The Power of Emotion on our Default Practices

Last week, Travis wrote an article entitled Meconium Fights & Muck-Mouth Homilies. Apart from being incredibly entertaining (some personal identification with the story itself from my own chaotic child-rearing days from long ago), it had some deep insights about becoming more effective in our human interactions and our listening of others. The article featured 3 key elements - Uncover the Concerns; Make Space for Clarity; and Explore the Issue and some wonderful suggested questions that, when executed in the right moment, would have the perfect effect of slicing open the heart of a difficult conversation like a Wilshire Stay-Sharp Knife through a watermelon.

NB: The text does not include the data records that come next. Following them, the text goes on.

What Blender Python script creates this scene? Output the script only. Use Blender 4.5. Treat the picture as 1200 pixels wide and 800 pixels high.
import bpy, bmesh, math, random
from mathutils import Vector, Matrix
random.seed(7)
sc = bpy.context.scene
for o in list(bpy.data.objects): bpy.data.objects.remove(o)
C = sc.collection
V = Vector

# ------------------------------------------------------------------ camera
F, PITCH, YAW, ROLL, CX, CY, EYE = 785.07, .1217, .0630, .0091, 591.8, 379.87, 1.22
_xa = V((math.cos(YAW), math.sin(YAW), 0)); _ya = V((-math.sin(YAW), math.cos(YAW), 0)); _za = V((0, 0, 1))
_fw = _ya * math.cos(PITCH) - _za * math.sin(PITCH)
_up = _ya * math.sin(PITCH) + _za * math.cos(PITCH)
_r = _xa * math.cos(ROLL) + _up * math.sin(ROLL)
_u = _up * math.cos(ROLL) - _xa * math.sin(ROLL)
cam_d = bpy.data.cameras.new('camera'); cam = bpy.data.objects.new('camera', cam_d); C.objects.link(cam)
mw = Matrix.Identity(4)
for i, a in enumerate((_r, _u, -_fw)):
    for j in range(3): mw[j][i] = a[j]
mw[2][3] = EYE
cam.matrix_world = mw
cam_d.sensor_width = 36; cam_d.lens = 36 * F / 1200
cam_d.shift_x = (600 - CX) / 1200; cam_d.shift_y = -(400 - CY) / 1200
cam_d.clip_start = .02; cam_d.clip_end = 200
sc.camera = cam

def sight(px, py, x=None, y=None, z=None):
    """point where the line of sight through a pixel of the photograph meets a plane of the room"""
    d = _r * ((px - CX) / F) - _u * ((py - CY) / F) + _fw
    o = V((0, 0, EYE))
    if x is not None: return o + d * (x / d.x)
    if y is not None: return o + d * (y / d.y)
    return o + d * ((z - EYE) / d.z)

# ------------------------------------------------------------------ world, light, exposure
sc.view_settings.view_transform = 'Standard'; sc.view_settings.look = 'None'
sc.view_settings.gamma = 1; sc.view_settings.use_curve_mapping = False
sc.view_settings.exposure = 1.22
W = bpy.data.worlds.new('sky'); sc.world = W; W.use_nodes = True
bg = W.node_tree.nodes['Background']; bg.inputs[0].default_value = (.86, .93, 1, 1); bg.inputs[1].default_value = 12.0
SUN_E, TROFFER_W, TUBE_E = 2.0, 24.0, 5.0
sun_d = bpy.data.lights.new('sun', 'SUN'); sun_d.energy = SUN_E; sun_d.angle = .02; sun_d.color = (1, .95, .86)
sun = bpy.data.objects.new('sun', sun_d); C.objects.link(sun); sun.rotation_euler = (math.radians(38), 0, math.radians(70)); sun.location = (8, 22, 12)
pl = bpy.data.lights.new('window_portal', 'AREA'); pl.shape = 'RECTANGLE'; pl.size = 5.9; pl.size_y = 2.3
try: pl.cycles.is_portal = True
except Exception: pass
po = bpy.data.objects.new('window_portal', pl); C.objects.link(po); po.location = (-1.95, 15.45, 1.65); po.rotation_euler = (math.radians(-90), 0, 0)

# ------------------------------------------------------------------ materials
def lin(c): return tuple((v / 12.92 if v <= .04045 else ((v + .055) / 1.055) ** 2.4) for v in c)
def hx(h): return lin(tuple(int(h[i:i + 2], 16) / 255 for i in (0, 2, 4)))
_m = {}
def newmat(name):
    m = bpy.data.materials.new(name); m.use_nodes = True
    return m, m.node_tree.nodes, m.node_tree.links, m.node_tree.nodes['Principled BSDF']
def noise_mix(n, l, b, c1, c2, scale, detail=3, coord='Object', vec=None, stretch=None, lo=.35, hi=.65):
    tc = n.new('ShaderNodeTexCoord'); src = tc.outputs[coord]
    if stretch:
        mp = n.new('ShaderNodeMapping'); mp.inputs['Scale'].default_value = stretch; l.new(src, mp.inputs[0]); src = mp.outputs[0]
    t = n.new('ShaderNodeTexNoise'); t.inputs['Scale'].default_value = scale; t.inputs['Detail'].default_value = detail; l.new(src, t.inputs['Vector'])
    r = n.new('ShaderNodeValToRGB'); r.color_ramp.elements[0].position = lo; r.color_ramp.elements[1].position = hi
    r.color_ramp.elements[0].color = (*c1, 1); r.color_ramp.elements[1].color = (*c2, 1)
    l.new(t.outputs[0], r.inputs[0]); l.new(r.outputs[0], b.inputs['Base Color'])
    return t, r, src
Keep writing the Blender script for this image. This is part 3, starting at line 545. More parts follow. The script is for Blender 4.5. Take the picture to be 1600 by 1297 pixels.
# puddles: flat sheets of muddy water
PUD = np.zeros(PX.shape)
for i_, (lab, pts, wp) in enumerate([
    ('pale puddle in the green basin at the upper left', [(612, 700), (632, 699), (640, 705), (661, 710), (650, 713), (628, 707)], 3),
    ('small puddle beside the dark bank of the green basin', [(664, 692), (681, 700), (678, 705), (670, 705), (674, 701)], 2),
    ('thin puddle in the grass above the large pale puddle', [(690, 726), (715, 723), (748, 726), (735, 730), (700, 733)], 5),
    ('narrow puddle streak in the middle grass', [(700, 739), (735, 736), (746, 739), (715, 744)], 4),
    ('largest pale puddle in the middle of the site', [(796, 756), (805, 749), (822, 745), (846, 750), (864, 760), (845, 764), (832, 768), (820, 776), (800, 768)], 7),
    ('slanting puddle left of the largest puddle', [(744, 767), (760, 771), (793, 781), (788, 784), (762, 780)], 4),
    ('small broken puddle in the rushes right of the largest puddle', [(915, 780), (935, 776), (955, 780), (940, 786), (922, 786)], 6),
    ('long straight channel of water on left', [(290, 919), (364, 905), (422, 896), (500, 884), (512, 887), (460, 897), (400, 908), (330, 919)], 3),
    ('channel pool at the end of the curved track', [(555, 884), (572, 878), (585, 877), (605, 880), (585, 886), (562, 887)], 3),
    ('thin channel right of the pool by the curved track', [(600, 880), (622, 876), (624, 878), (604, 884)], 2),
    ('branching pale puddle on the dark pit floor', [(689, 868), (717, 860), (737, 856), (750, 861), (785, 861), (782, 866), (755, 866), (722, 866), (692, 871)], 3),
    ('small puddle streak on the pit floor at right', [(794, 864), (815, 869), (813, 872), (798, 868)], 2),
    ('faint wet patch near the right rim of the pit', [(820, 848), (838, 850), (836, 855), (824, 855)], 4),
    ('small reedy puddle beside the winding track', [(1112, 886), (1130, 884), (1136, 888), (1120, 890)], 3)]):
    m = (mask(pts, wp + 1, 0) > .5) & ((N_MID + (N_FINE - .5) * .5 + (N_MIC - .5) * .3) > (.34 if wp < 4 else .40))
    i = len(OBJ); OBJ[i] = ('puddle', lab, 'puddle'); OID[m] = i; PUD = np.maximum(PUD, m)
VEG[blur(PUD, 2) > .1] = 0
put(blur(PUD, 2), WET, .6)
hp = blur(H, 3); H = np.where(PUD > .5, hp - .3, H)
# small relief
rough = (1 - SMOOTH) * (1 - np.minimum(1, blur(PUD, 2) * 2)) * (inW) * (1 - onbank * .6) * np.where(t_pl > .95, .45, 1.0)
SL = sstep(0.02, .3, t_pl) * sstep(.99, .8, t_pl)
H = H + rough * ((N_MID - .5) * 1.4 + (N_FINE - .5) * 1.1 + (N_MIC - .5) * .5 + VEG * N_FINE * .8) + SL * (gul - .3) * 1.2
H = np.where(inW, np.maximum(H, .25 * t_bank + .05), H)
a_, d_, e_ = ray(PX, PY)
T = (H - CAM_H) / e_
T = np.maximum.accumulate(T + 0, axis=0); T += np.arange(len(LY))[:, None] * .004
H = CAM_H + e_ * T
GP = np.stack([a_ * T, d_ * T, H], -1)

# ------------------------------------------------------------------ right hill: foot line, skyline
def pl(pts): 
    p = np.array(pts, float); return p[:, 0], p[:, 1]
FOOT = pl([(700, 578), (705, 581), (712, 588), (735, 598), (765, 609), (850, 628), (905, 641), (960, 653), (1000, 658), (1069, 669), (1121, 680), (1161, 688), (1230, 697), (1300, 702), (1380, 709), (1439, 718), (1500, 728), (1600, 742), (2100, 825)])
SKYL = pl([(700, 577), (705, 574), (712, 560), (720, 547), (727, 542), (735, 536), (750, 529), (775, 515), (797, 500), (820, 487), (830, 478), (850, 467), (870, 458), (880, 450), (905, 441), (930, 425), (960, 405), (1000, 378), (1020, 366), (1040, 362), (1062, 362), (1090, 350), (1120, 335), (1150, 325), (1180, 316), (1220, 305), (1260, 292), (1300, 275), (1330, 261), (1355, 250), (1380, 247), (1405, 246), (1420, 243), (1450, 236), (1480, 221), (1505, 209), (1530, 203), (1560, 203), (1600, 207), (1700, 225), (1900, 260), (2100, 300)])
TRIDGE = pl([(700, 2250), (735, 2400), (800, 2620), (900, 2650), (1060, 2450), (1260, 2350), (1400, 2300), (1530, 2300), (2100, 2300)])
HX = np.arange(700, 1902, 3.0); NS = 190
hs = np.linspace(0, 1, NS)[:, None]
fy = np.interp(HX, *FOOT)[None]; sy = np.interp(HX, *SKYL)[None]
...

However, as I finished reading the article, a sceptical voice inside my head whispered three short words..."Great in theory". I was left with a defeated feeling about my own capacity to access these questions when in the heat of the emotional moment. Armed with such powerful Human Interaction tools, rich academic rigour (Heck! We teach this stuff most days of the week!), why is this so hard to put into practice?

A sceptical voice inside my head whispered three short words..."Great in theory"

Travis' article is prompting me to think about this more deeply. (The magic of learning only happens when we turn knowledge into practice). Why don't I default to being able to use these excellent questions which explore the needs and concerns of the other. Why am I so irrational, self-serving, defensive and precious about my own assessments, judgements and stories in the heat of moment? To paraphrase Stephen Covey Snr from his 6 Habits of Highly Effective People, what drives my need to be understood before trying to understand? Maybe we just want to feel like we are right. Maybe it serves our need for certainty and ego-strengthening by believing we (and only we) are the holder of the righteous truth. Maybe we have built up default practices over a lifetime of hurts, insecurities and experiences that tell us to protect and project our own identity and ego first. This can sub-consciously become a self-perpetuating loop of "me-and-my-needs-first" behaviour in our communication.

The Emotional Brain

These ponderings also lead me think about the power of the emotion on our default practices. We can't help but have emotional responses to all of life's experiences. There is knowledge being added daily to the significance of emotional intelligence. But, once again we find ourselves at the same juncture of having great theory, good principles and the toolkit but can we trust ourselves to use them at the right time?

What To Do With This Problem

I will probably leave most readers dis-satisfied here as I don't have a set of 3 principles, 5 steps or 2 golden rules. My suspicion is that the answer to this problem is not found in my intellect or comes from my lack of discipline in applying knowledge, but rather, may reflect the state of my heart. The question may need to be asked of myself at a deeper philosophical, even spiritual level. Am I on this planet to serve my own needs and assert my own identity and ego or am I here to serve others needs? Maybe the heart-shift I am considering relates to laying down my own selfish desires and putting greater energy toward serving the needs of others in my listening and actually caring enough about their concerns.